Why hold stock in a company that supports fascists? Just sell your stock. That sends a bigger message since if enough people sell the stock price will fall and all these jackasses seem to care about is money.

[–] ccunning@lemmy.world 17 points 1 week ago (2 children)

Because that’s surrendering your power.

It’s the same reason I vote in a broken system for the lesser of two evils.

[–] Sharkticon@lemmy.zip -1 points 1 week ago

Yeah I got a problem with that metaphor. Voting for government that you're a citizen of is way different than being a shareholder of a company. Being a shareholder is directly profiting from the actions of the company, and I would argue being responsible for the actions of the company as well.

[–] teft@piefed.social -4 points 1 week ago (1 children)

Holding stock in a fascist supporting company isn't holding power. It's bootlicking by increasing their stock price.

[–] ccunning@lemmy.world 0 points 1 week ago* (last edited 1 week ago) (2 children)

You understand that the public own the stock of publicly traded companies, right?

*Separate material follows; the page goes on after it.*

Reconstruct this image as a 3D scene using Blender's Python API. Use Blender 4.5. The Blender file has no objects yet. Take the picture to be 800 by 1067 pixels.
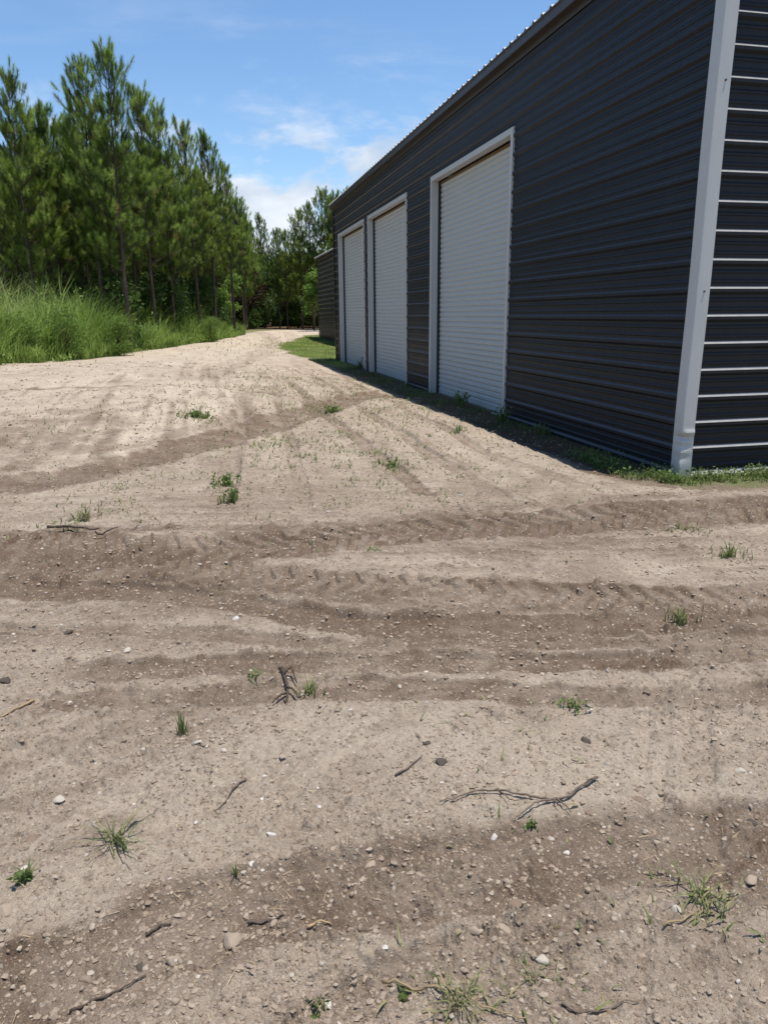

Not the CEO. Not the Board of Directors.

They already sold the company and got all the money they’re getting at the IPO.

ETA (preemptively): Yes; I’m sure they do. As members of the public. Not in their roles as CEO or BoD members.

[–] surewhynotlem@lemmy.world 2 points 1 week ago

CEO pay is frequently in stock.

The truth is, neither of those options is right. You selling your stock will have no measurable impact. You voting against the majority shareholders will have no measurable impact. More than 50% is held by just a handful of people. They are who need to be convinced.

[–] ChairmanMeow@programming.dev 2 points 1 week ago

You mean a minority of the shares is held by the public, and the rest is owned by large investment parties (64% approx.).